Nieoczekiwane problemy Pogoni Szczecin w rewanżowym pojedynku z Linfield
"Portowcy" awans do kolejnej rundy eliminacji zapewnili sobie praktycznie już w pierwszym meczu w Irlandii Północnej. Zwyciężyli w wyjazdowym spotkaniu 5:2 i rewanż był już tak naprawdę formalnością.
Kibice tłumnie przybyli na trybuny stadionu w Szczecinie , przed pierwszym gwizdkiem arbitra dyskutowali jedynie nad rozmiarami wygranej . Ku ich zaskoczeniu pierwszą bramkę w meczu w 18. minucie zdobyli goście. Zawodnicy Pogoni Szczecin w pierwszej połowie spotkania grali zdecydowanie poniżej oczekiwań.
Sytuacja uległa zmianie już na początku drugiej odsłony meczu. Niespełna pięć minut po wznowieniu gry wyrównującego gola strzelił Koulouris. Radość "Portowców" nie trwała jednak długo, bo dwie minuty później Linfield ponownie objęło prowadzenie. Pierwszy kwadrans drugiej połowy obfitował w wiele bramek. W 58. minucie obrońca polskiego zespołu Wahlqvist doprowadził do wyrównania stanu gry.
Na ratunek Vahan Biczachczian. Gol "stadiony świata" na wagę wygranej
Po intensywnym początku drugiej połowy w dalszej części meczu gra się uspokoiła. Trener "Portowców" wprowadził na boisko zmienników, którzy mieli odmienić losy czwartkowego spotkania. Jednym z nich był reprezentant Armenii, Vahan Biczachczian.
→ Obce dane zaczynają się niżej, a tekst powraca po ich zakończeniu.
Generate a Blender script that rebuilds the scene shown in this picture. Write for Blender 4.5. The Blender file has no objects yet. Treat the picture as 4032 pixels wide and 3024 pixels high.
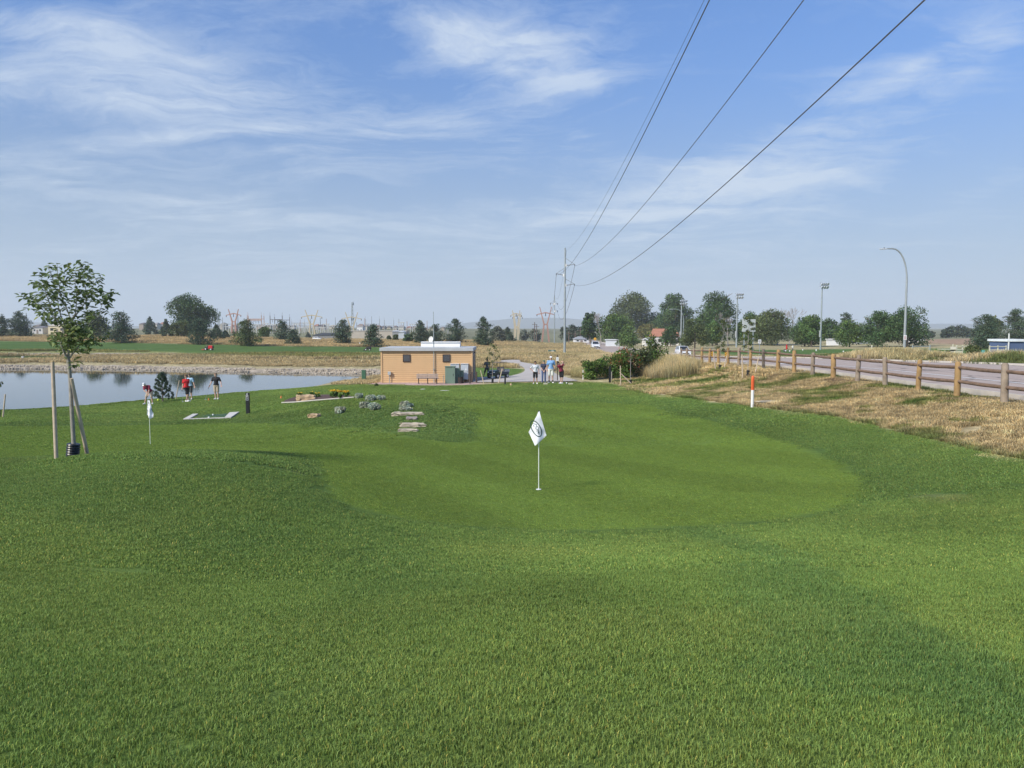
import bpy, math, random
import numpy as np
from mathutils import Vector, Matrix, Euler
R = math.radians
scene = bpy.context.scene
COL = scene.collection
rng = np.random.default_rng(7)
random.seed(7)
PITCH = R(4.19); F = 3029.0
CP, SP = math.cos(PITCH), math.sin(PITCH)

# ------------------------------------------------------------------ camera
cd = bpy.data.cameras.new('camera'); cam = bpy.data.objects.new('camera', cd); COL.objects.link(cam)
cd.sensor_width = 36; cd.lens = 36 * F / 4032; cd.clip_start = 0.05; cd.clip_end = 30000
cam.location = (0, 0, 0); cam.rotation_euler = (R(90) - PITCH, 0, 0); scene.camera = cam

def P(px, py, Y):
    u = (px - 2016) / F; v = (1512 - py) / F
    d = np.array([u, CP + SP * v, -SP + CP * v]); return d * (Y / d[1])
def xat(px, Y, py=1400):
    return P(px, py, Y)[0]

# ------------------------------------------------------------------ terrain height
CTRL = [(-30,-20,-1.7),(0,-20,-1.6),(30,-20,-1.6),(-60,0,-2.6),(60,-5,-1.8),(0,0,-1.6),(-5,0,-1.62),(6,0,-1.58),(-12,4,-1.85),
        (0,2.7,-1.62),(-2.5,2.7,-1.62),(2.5,2.7,-1.6),(0,6,-2.02),(0,9,-2.62),(0,11.5,-3.02),(3,6,-1.98),(3.5,9,-2.5),
        (14.5,8,-2.15),(10,5,-1.8)]
CTRL_P = [(4032,2400,5),(0,2400,5.2),(1000,2300,6.5),(0,1860,13),(283,1790,13.6),(600,1786,13.6),(900,1795,13.2),(1276,1841,15),
  (1100,1830,12.8),(1500,1935,12.8),(2121,1927,14.8),(2600,1960,13.8),(3200,1900,15.5),(3430,1932,13.4),(2900,2080,11),(3500,2150,9),
  (592,1752,26),(1200,1708,27),(1500,1722,22),(0,1712,28),(1650,1600,33),(1450,1552,40),(1280,1560,42),(750,1580,51),(1000,1578,46),
  (977,1632,39),(800,1650,37),(0,1640,38),(0,1608,46),(480,1583,53),(878,1543,60),(1040,1537,62),(1433,1499,71),(1503,1505,62),
  (1858,1505,62),(1897,1490,67),(2131,1511,54),(1650,1540,50),(2400,1515,54),(2016,1590,36),(2016,1750,22),(2800,1750,22),
  (4032,1805,15.3),(3372,1640,24),(2962,1604,29),(2552,1549,41),(2479,1522,50),(3965,1582,22.4),(3489,1527,29.6),(2734,1440,60),
  (2834,1474,50),(2944,1495,43),(2466,1525,53),(2401,1500,55),(1960,1495,62),(2120,1458,79),(2060,1425,100),(2100,1400,125),
  (2224,1398,144),(2000,1344,300),(2183,1356,319),(1800,1395,140),(1700,1350,250),(1500,1368,187),(1200,1372,180),(1500,1417,122),
  (650,1415,124),(100,1414,128),(100,1402,140),(350,1378,176),(350,1344,235),(1000,1350,215),(100,1325,290),(600,1322,290),
  (1000,1330,280),(1400,1340,270),(350,1330,262),(1490,1332,400),(1100,1326,450),(500,1318,420),(2150,1338,500),(1950,1331,500),
  (2600,1362,230),(2400,1365,240),(3300,1400,118),(3300,1365,200),(3900,1340,250),(3900,1396,75),(3562,1390,74),(2950,1385,150),
  (3800,1326,500),(2900,1345,330),(4300,1420,60),(4400,1700,16),(2660,1445,62)]
for a in CTRL_P: CTRL.append(tuple(P(*a)))
CTRL += [tuple(P(a,c,d)) for a,c,d in ((1300,1299,640),(900,1299,640),(500,1299,640),(100,1299,640),(1700,1300,660),(1300,1294,1300),(400,1294,1300),(2016,1297,1300),(3000,1297,1300))]
CTRL += [(10.5,62,-3.6),(9,75,-4.3),(12,100,-4.6),(-40,62,-5.0),(-70,70,-5.3),(-70,120,-5.1),(-90,180,-5.0),(-150,60,-5.5),(-150,300,-3.6),(200,60,-3.0),(200,250,-5.0),
         (300,600,-6.5),(0,2500,-3.5),(900,900,-5),(-900,900,-4),(0,-300,-3),(-400,0,-5),(400,0,-4),
         (2500,2500,-8),(-2500,2500,-8),(0,3500,-5),(3500,0,-8),(-3500,0,-8),(0,-3500,-8)]
CTRL = np.array(CTRL)
def warp(x, y):
    r = np.hypot(x, y) + 1e-6; f = np.log1p(r / 14.0) * 14.0 / r
    return x * f, y * f
_cx, _cy = warp(CTRL[:, 0], CTRL[:, 1])
def _U(d2): return 0.5 * d2 * np.log(d2 + 1e-9)
_n = len(CTRL)
_K = _U((_cx[:, None] - _cx[None]) ** 2 + (_cy[:, None] - _cy[None]) ** 2) + np.eye(_n) * 0.6
_A = np.zeros((_n + 3, _n + 3)); _A[:_n, :_n] = _K; _A[:_n, _n] = 1; _A[:_n, _n + 1] = _cx; _A[:_n, _n + 2] = _cy
_A[_n:, :_n] = _A[:_n, _n:].T
_w = np.linalg.solve(_A, np.concatenate([CTRL[:, 2], np.zeros(3)]))
def tps(x, y):
    x = np.asarray(x, float).ravel(); y = np.asarray(y, float).ravel(); out = np.empty(len(x))
    for i in range(0, len(x), 20000):
        wx, wy = warp(x[i:i+20000], y[i:i+20000])
        out[i:i+20000] = _U((wx[:, None] - _cx) ** 2 + (wy[:, None] - _cy) ** 2) @ _w[:_n] + _w[_n] + _w[_n+1] * wx + _w[_n+2] * wy
    return out

def sdf(x, y, poly):
    """signed distance to a polygon, negative inside"""
    x = np.asarray(x, float); y = np.asarray(y, float); p = np.asarray(poly, float)[:, :2]
    d = np.full(x.shape, 1e12); ins = np.zeros(x.shape, bool)
    for i in range(len(p)):
        ax, ay = p[i]; bx, by = p[(i + 1) % len(p)]
        ex, ey = bx - ax, by - ay; L = ex * ex + ey * ey + 1e-12
        t = np.clip(((x - ax) * ex + (y - ay) * ey) / L, 0, 1)
        d = np.minimum(d, (x - ax - t * ex) ** 2 + (y - ay - t * ey) ** 2)
        c = (ay > y) != (by > y)
        ins ^= c & (x < (bx - ax) * (y - ay) / (by - ay + 1e-12) + ax)
    d = np.sqrt(d); return np.where(ins, -d, d)

def smooth(poly, it=2):
    p = [tuple(a[:2]) for a in poly]
    for _ in range(it):
        q = []
        for i in range(len(p)):
            a, b = p[i], p[(i + 1) % len(p)]
            q += [(a[0]*.75+b[0]*.25, a[1]*.75+b[1]*.25), (a[0]*.25+b[0]*.75, a[1]*.25+b[1]*.75)]
        p = q
    return p
WATER = -5.8
def W(px, Y, py=1460): return (xat(px, Y, py), Y)
POND = smooth([W(-1500,112),W(0,109),W(350,108.5),W(650,105.5),W(975,100.5),W(1300,97.8),W(1600,96.5),W(1640,92),W(1500,90),W(1400,87),W(1317,83),
        W(1230,76),W(1130,71),W(1040,67.5),W(878,65),W(700,61),W(480,58),W(240,54),W(0,50),W(-600,48),W(-1500,50)], 2)
POND2 = smooth([W(200,151),W(500,150),W(800,152),W(985,156),W(800,160),W(500,161.5),W(-300,162),W(-300,155),W(60,155)], 2)

ROAD_Y = [-60,0,60,100,128,157,200,303,420,700,1100]
ROAD_L = [16.2,16.2,16.2,17,17.8,18.9,21.5,27.5,36,62,110]
ROAD_R = [31.3,31.3,31.3,31.3,31.3,30.0,29.0,35.5,44,70,118]
RZ_Y = [-60,0,23,47,60,86,128,157,200,303,390,700,1100]
RZ_Z = [-2.1,-2.1,-2.2,-2.32,-2.7,-3.4,-4.85,-5.1,-5.3,-5.9,-6.25,-6.6,-6.8]
def roadz(y): return (np.interp(y, RZ_Y, RZ_Z) + np.interp(y-6, RZ_Y, RZ_Z) + np.interp(y+6, RZ_Y, RZ_Z)) / 3
def sstep(a, b, t):
    t = np.clip((t - a) / (b - a), 0, 1); return t * t * (3 - 2 * t)
def vnoise(x, y, s, seed=0):
    """cheap value noise -1..1"""
    x = np.asarray(x, float) / s + seed * 17.3; y = np.asarray(y, float) / s + seed * 7.7
    xi = np.floor(x); yi = np.floor(y); fx = x - xi; fy = y - yi; fx = fx*fx*(3-2*fx); fy = fy*fy*(3-2*fy)
    def h(a, b):
        v = np.sin(a * 127.1 + b * 311.7 + seed * 5.3) * 43758.5453; return v - np.floor(v)
    return ((h(xi,yi)*(1-fx)+h(xi+1,yi)*fx)*(1-fy) + (h(xi,yi+1)*(1-fx)+h(xi+1,yi+1)*fx)*fy) * 2 - 1
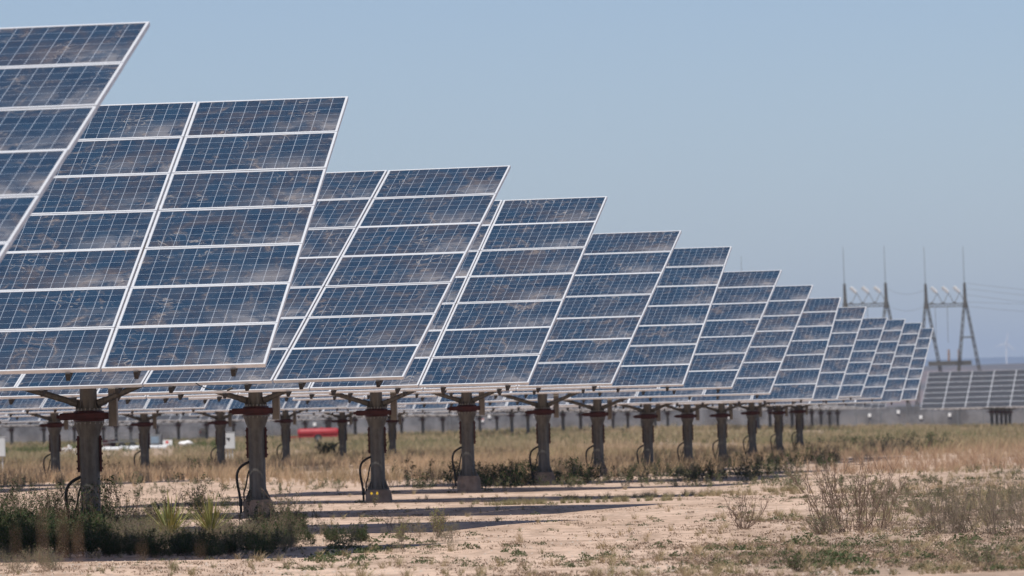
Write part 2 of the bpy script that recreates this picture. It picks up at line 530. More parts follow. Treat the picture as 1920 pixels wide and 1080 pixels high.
# pole with base gussets and flared top
mb = MB()
mb.lathe([(0.235, 0.19), (0.235, 0.212), (0.168, 0.214), (0.158, 0.36), (0.150, 0.46), (0.149, 1.42), (0.152, 1.46), (0.185, 1.58), (0.222, 1.685), (0.232, 1.69), (0.232, 1.706)], 28)
for k in range(10):
    a = 2 * math.pi * k / 10 + 0.2
    u = Vector((math.cos(a), math.sin(a), 0)); w = Vector((-u.y, u.x, 0)) * 0.006
    p = [u * 0.15 + Vector((0, 0, 0.213)), u * 0.228 + Vector((0, 0, 0.213)), u * 0.15 + Vector((0, 0, 0.40))]
    mb.add([q + w for q in p] + [q - w for q in p], [(0, 1, 2), (5, 4, 3), (0, 3, 4, 1), (1, 4, 5, 2), (2, 5, 3, 0)])
    p = [u * 0.15 + Vector((0, 0, 1.46)), u * 0.228 + Vector((0, 0, 1.688)), u * 0.15 + Vector((0, 0, 1.688))]
    mb.add([q + w for q in p] + [q - w for q in p], [(0, 1, 2), (5, 4, 3), (0, 3, 4, 1), (1, 4, 5, 2), (2, 5, 3, 0)])
    mb.lathe([(0.012, 0.212), (0.012, 0.255)], 6, (u.x * 0.205, u.y * 0.205, 0))
ME_POLE = mb.mesh('pole', M['steel'], True)
# footing
mb = MB(); mb.lathe([(0.44, -0.30), (0.425, 0.0), (0.40, 0.14), (0.37, 0.182), (0.30, 0.192)], 26)
_v = []
for p in mb.v:
    q = 1 + 0.03 * math.sin(p[0] * 19 + p[2] * 13) + 0.02 * math.sin(p[1] * 31)
    _v.append((p[0] * q * .66, p[1] * q * .66, p[2]))
mb.v = _v
ME_FOOT = mb.mesh('footing', M['conc'], True)
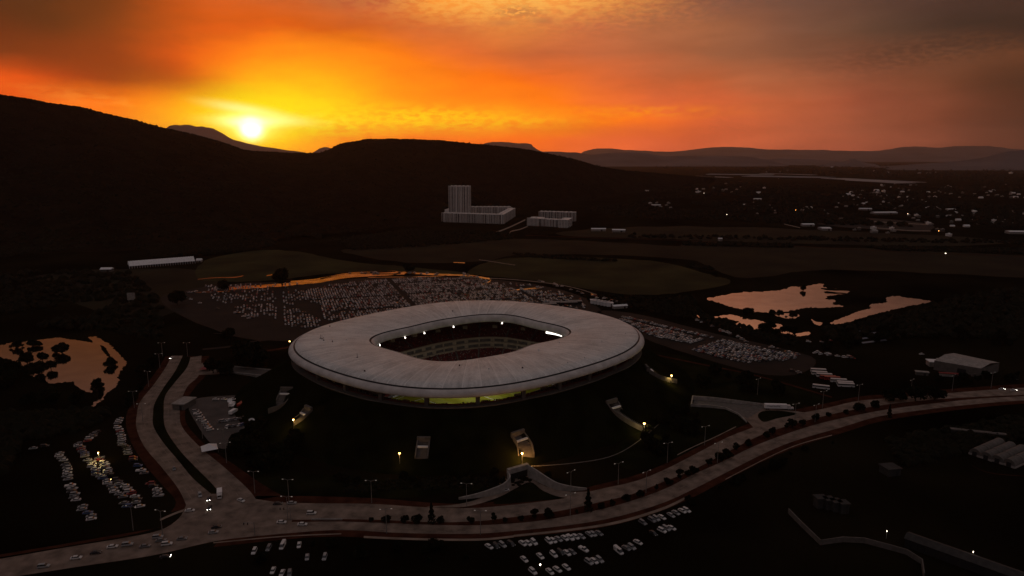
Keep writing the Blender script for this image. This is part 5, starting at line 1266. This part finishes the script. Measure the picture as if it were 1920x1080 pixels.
big = [('big',529,536,2.1,'large dark round tree at the edge of the car park, behind the stadium'),('big',420,547,1.35,'dark round tree left of the large one by the wet track'),('big',333,572,1.6,'dark round tree at the left end of the big car park'),('mid',767,510,1.9,'lone dark tree on the field beyond the wet track'),('mid',470,690,3.2,'tall dark tree left of the stadium roof'),('mid',462,672,3.0,'tall dark tree behind another left of the stadium roof'),('big',430,637,1.1,'dark tree beyond the left lawns'),
 ('mid',1670,752,1.6,'dark tree on the far verge of the boulevard'),('big',1716,752,1.1,'tallest dark tree beside the boulevard at right'),('mid',1752,750,1.6,'dark tree right of the tallest one on the boulevard'),('mid',1688,750,1.3,'small dark tree between two others at right on the boulevard'),('cyp',1667,784,1.1,'pointed dark tree on the lower verge at right'),
 ('big',400,700,1.2,'dark tree hiding the start of the left ramp'),('mid',425,702,1.6,'round dark tree in front of the left ramp'),('mid',1388,668,.1,'x')]
for b_ in big:
    if b_[4] != 'x': tree(*b_[:4], b_[4])
def grove(n, poly, kinds, s0, s1, label, group):
    xs = [p[0] for p in poly]; ys = [p[1] for p in poly]; c = 0; gd = 0
    while c < n and gd < 5000:
        gd += 1; x, y = random.uniform(min(xs), max(xs)), random.uniform(min(ys), max(ys))
        if inside((x, y), poly): tree(random.choice(kinds), x, y, random.uniform(s0, s1), label, group); c += 1
grove(26, [(430,805),(520,798),(560,830),(560,880),(500,890),(430,860)], ['big', 'mid'], .8, 1.2, 'dark tree in the grove between the truck yard and the mound', 'grove beside the truck yard')
grove(20, [(1200,800),(1290,770),(1320,800),(1260,850),(1200,860)], ['big', 'mid', 'mid2'], .7, 1.0, 'dark tree in the grove right of the curved stairway', 'grove right of the mound')
grove(14, [(1270,730),(1330,700),(1460,725),(1480,745),(1350,740)], ['big', 'mid'], .7, 1.1, 'dark tree behind the right ramp', 'trees behind the right ramp')
grove(11, [(-30,690),(45,702),(120,722),(165,740),(150,765),(-30,760)], ['big', 'mid'], 1.0, 1.5, 'black tree on the near bank of the left pond', 'trees on the near bank of the left pond')
grove(6, [(30,695),(55,678),(115,686),(115,700),(80,708)], ['big', 'mid'], .8, 1.1, 'black tree standing in the left pond, near clump', 'near clump of trees in the left pond')
grove(4, [(80,678),(82,655),(118,656),(120,675)], ['big', 'mid'], .8, 1.1, 'black tree standing in the left pond, far clump', 'far clump of trees in the left pond')
grove(10, [(18,648),(75,645),(78,652),(20,655)], ['shrub', 'mid'], .8, 1.3, 'black bush on the thin spit of the left pond', 'bushes on the spit of the left pond')
grove(5, [(203,683),(218,681),(220,690),(205,692)], ['shrub', 'mid'], .8, 1.2, 'black bush on the small islet of the left pond', 'bushes on the islet of the left pond')
grove(4, [(185,718),(200,715),(196,725),(180,745),(172,742)], ['mid', 'shrub'], .9, 1.3, 'black bush by the narrow arm of the left pond', 'bushes by the narrow arm of the left pond')
grove(14, [(1405,612),(1470,612),(1500,630),(1440,634)], ['mid', 'shrub', 'mid2'], 1.0, 1.6, 'dark bush on the near shore of the right ponds', 'bushes on the near shore of the right ponds')
grove(9, [(1380,580),(1460,592),(1520,600),(1500,606),(1400,592)], ['shrub', 'mid'], .9, 1.2, 'dark bush on the dyke between the right ponds', 'bushes on the dyke between the ponds')
tree('mid', 1506, 545, 1.1, 'small dark bush in the water near the far shore of the right pond')
grove(22, [(250,740),(268,700),(290,672),(302,668),(270,720),(240,780),(235,760)], ['mid', 'shrub', 'big'], .6, .9, 'dark tree on the outer verge of the left branch', 'trees on the outer verge of the left branch')
grove(16, [(1240,955),(1360,905),(1500,845),(1580,815),(1590,822),(1500,860),(1300,945)], ['mid', 'shrub'], .5, .9, 'dark bush on the lower verge of the boulevard', 'bushes on the lower verge')
grove(22, [(1500,640),(1700,620),(1900,640),(1900,655),(1700,640),(1520,665)], ['big', 'mid'], .7, 1.1, 'dark tree in the hedge beyond the right car park', 'trees of the hedge beyond the right car park')
grove(18, [(620,900),(900,890),(1080,890),(1180,870),(1150,890),(900,915),(640,915)], ['mid', 'shrub'], .5, .8, 'dark bush on the lawn between mound and boulevard', 'bushes on the lawn below the mound')
grove(12, [(400,1020),(560,1022),(900,1030),(880,1060),(480,1060)], ['mid', 'shrub'], .6, .9, 'black bush on the dark ground below the boulevard', 'bushes below the boulevard')
grove(14, [(1940,700),(1760,712),(1700,722),(1700,726),(1800,724),(1940,716)], ['mid', 'mid2'], .7, 1.0, 'dark tree along the far verge at right', 'trees along the far verge at right')
drop_unused(*T.values(), sl)
# distant woods, hedges and scrub on the plain that read as one mass
mb = MB()
def wood(n, poly, r0, r1, dens=.0):
    xs = [p[0] for p in poly]; ys = [p[1] for p in poly]; c = 0; gd = 0
    while c < n and gd < n*20:
        gd += 1; x, y = random.uniform(min(xs), max(xs)), random.uniform(min(ys), max(ys))
        if not inside((x, y), poly): continue
        p = G(x, y)
        if mnoise.noise(Vector((p.x*.004, p.y*.003, 7))) < dens-.1: continue
        r = random.uniform(r0, r1); clump(mb, p.x, p.y, -.5, r, r*random.uniform(.9, 1.5)); c += 1
wood(1500, [(600,455),(760,432),(830,428),(980,442),(960,448),(800,462),(640,470)], 3, 6)
wood(1300, [(0,470),(380,455),(600,440),(600,460),(400,478),(0,500)], 4, 8)
wood(2200, [(1280,335),(1500,345),(1920,350),(1920,440),(1700,425),(1500,420),(1300,400),(1200,380)], 5, 11)
wood(700, [(1080,392),(1300,370),(1500,400),(1480,420),(1200,412)], 4, 8)
wood(900, [(1200,310),(1920,306),(1920,345),(1700,335),(1400,322),(1250,318)], 8, 18)
wood(900, [(1280,455),(1920,470),(1920,476),(1280,460)], 3, 6, -.3)
wood(260, [(1180,440),(1920,452),(1920,458),(1180,446)], 3, 6, -.3)
wood(700, [(1790,560),(1920,540),(1920,640),(1760,630),(1570,640),(1540,620),(1620,606),(1700,586),(1760,572)], 3, 6)
wood(500, [(0,505),(240,512),(300,560),(300,640),(200,620),(0,610)], 3, 7)
wood(600, [(1120,555),(1300,555),(1320,590),(1500,640),(1480,650),(1300,600),(1160,572)], 1.5, 3.5)
wood(500, [(0,780),(220,770),(225,780),(140,810),(40,825),(0,900)], 2, 5)
wood(500, [(1340,950),(1480,870),(1640,830),(1920,780),(1920,820),(1600,900),(1480,940),(1400,1000)], 1.5, 4)
wood(300, [(640,900),(1100,890),(1180,860),(1180,880),(1100,905),(640,925)], .8, 1.8)
wood(400, [(960,475),(1330,500),(1340,506),(1180,492),(980,482)], 2, 4, -.3)
tag(mb.ob('woodland', M['bush']), 'dark woodland, hedges and scrub scattered over the plain', 'woodland', None, 'stuff')
# small lights in the town
for i, (px, py, wt) in enumerate(((1308,332,1),(1460,335,1),(1702,401,1),(1363,402,1),(1446,391,0),(1773,475,1),(1320,362,1),(1492,394,0),(1760,433,0))):
    lamp_post(px, py, 8, 0, OR, lampwhite if wt else lampmat, '%s tiny lit lamp of the town, counted from the left' % ORD[sorted([1308,1460,1702,1363,1446,1773,1320,1492,1760]).index(px)], rad=.9)
# ---------------- haze ----------------
def haze(density, color, an):
    m_ = MB(); m_.box((0, 0, 0), (1, 1, 1)); o = m_.ob('haze', bpy.data.materials.new('haze_air')); o.data.materials[0].use_nodes = True
    t = o.data.materials[0].node_tree; t.nodes.clear(); p = t.nodes.new('ShaderNodeVolumePrincipled'); u_ = t.nodes.new('ShaderNodeOutputMaterial'); t.links.new(p.outputs[0], u_.inputs['Volume'])
    p.inputs['Density'].default_value = density; p.inputs['Color'].default_value = (*color, 1); p.inputs['Anisotropy'].default_value = an
    o.location = (0, 500, 895); o.scale = (86000, 86000, 1812); o['kind'] = 'stuff'; o['label'] = 'thin evening haze over the plain'; o['category'] = 'haze'
haze(1.7e-5, (.95, .72, .62), .55)
# labels of groups told apart by their order from the left
byg = {}
for o in bpy.data.objects:
    if o.parent is None and 'group' in o and 'label' in o: byg.setdefault((o['group'], o['label']), []).append(o)
for (g_, l_), os_ in byg.items():
    if 1 < len(os_) <= 60 and len(l_.split()) <= 12:
        os_.sort(key=lambda o: proj(o.location.x, o.location.y, o.location.z)[0])
        for i, o in enumerate(os_): o['label'] = l_+', '+ordn(i)+' from the left'
print('cars', tot, 'far', len(rest), 'objects', len(bpy.data.objects))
To właśnie po jego spektakularnym uderzeniu Pogoń Szczecin wyszła na prowadzenie. Ormianin otrzymał krótkie podanie z prawego skrzydła od Wahlqvista. Dostrzegł przed sobą wolną przestrzeń i zdecydował się na potężny strzał. Piłka szybowała wprost w prawy górny róg bramki zajmowanej przez bramkarza Linfield. Johns nie miał żadnych szans i mógł tylko przyglądać się, jak futbolówka zmierza do siatki. Cudownej urody bramki zdobyta przez Vahana okazała się kluczowa. Pogoń zwyciężyła rewanżowe starcie 3:2.
"Portowców" czeka ciężka przeprawa w kolejnej rundzie eliminacji
W III rundzie eliminacji do Ligi Konferencji Europy Pogoń Szczecin czeka pierwszy poważny sprawdzian. "Portowcy" zmierzą się bowiem z przeciwnikiem z zupełnie innej półki, belgijskim Gent.
Pierwsze spotkanie rozegrane zostanie w Gandawie w czwartek 10 sierpnia o godzinie 19. Rewanż odbędzie się tydzień później w Szczecinie. Pucharowe starcia rozdzieli mecz na krajowym podwórku z Radomiakiem Radom.